If your plan existed on March 23, 2010, your health insurance plan may be “grandfathered.” This means that your plan is not yet required to follow these new rules. To find out if your plan is “grandfathered”, contact your health insurance plan. Eventually, all insurance plans will have to follow these rules.

Exclusions for Pre-existing Conditions

Because of the ACA, insurance companies are no longer allowed to deny people coverage for having pre-existing conditions. A pre-existing condition is a health condition that someone has before they enroll in an insurance plan.



  • Currently children under the age of 19 cannot be denied health coverage for having a pre-existing condition. (This rule began in 2010.)




  • In 2014, people of all ages cannot be denied health coverage for having a

pre-existing condition.
Note: This rule does not apply to “grandfathered” individual health insurance policies.

Premium Calculation


  • In 2014, insurance plans cannot charge higher premiums based on health or gender. They may only use family size, age, geography and tobacco use to determine premium rates and these calculations are limited.




  • Currently, insurance companies cannot raise premium rates by 10% or more without first explaining their reasons to your state or federal Rate Review Program. (Rate Review Programs help determine if premium increases made by the insurance companies are unreasonable.) Insurance plans have to report their premium rates to the state department that oversees Rate Review.




  • Rate Review applies to new plans in the individual and small group markets.

(It does not apply to large employer plans.)
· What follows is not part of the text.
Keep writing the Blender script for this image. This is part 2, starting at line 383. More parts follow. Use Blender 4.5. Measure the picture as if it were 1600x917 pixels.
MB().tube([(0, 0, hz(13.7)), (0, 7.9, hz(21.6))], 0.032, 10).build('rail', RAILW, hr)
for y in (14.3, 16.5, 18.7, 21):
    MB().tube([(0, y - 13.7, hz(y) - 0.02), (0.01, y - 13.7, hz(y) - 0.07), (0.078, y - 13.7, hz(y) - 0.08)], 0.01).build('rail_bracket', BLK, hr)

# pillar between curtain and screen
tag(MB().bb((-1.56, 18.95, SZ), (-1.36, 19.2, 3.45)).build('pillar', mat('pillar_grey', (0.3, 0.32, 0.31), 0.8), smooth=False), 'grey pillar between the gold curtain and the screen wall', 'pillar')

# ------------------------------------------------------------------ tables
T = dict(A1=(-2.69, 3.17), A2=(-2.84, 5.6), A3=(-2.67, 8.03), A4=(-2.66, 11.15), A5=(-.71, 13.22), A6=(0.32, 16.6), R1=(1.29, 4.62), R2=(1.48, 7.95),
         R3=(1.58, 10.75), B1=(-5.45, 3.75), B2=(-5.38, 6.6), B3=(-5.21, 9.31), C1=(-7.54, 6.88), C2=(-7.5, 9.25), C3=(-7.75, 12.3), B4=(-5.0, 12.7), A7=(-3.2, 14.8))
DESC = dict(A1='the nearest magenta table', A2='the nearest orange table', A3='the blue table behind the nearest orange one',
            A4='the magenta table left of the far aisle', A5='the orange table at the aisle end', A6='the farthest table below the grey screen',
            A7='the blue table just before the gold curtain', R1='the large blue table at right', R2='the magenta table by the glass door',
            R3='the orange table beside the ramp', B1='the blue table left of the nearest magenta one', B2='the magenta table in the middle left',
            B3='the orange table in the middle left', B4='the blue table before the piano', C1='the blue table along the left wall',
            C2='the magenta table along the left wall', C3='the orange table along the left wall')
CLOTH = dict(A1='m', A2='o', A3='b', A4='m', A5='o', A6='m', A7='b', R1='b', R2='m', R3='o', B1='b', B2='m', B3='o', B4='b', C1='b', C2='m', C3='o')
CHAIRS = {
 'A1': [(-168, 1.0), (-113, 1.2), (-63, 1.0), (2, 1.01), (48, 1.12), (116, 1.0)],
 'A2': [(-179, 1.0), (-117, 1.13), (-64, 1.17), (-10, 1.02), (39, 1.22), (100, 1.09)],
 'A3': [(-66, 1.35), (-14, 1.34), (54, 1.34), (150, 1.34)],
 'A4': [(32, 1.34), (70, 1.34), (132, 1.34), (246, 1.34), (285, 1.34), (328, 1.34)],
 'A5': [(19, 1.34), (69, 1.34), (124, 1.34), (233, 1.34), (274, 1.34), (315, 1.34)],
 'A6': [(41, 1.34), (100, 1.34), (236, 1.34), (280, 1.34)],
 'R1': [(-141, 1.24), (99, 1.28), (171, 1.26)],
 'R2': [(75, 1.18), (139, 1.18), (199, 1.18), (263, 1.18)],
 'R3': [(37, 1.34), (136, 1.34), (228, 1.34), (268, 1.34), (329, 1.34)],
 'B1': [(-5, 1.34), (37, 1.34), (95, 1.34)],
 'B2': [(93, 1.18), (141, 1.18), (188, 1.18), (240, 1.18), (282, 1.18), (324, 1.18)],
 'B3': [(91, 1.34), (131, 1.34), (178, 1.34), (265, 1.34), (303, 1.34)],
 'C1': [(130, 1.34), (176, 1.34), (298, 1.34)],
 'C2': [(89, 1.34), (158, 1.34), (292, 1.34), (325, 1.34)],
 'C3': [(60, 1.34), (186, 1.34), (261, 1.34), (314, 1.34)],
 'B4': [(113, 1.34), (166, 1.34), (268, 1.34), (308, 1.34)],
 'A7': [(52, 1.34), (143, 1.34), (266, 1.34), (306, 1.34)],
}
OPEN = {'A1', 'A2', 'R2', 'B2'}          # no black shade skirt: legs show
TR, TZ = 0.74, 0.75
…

Annual and Lifetime Limits

Because of the ACA, insurance companies must stop placing limits on how much they pay out in benefits.




  • Currently, insurance companies cannot put lifetime limits on most covered benefits in any health plan. (A lifetime limit is a dollar limit on what a plan would spend for your covered benefits during the entire time you were enrolled in that plan.)




  • In 2014, insurance companies cannot put annual limits on most covered benefits. (An annual limit is a dollar limit on how much the plan will spend on your benefits in one year.)

Note: The ban on annual limits only pertains to job-related plans and individual health insurance policies. Additionally, plans can put an annual dollar limit and lifetime limit on spending for health care services that are not considered “essential.” To see what are considered “essential” health benefits visit www.healthcare.gov .


Policy Rescissions

Before the ACA, if your insurance company found out you made a mistake on your application they could cancel your policy from the day it began. This is known as “policy rescission.” Now, because of the ACA, insurance companies can no longer cancel your health coverage because of a mistake you made on your application or because you left out insignificant information related to your health.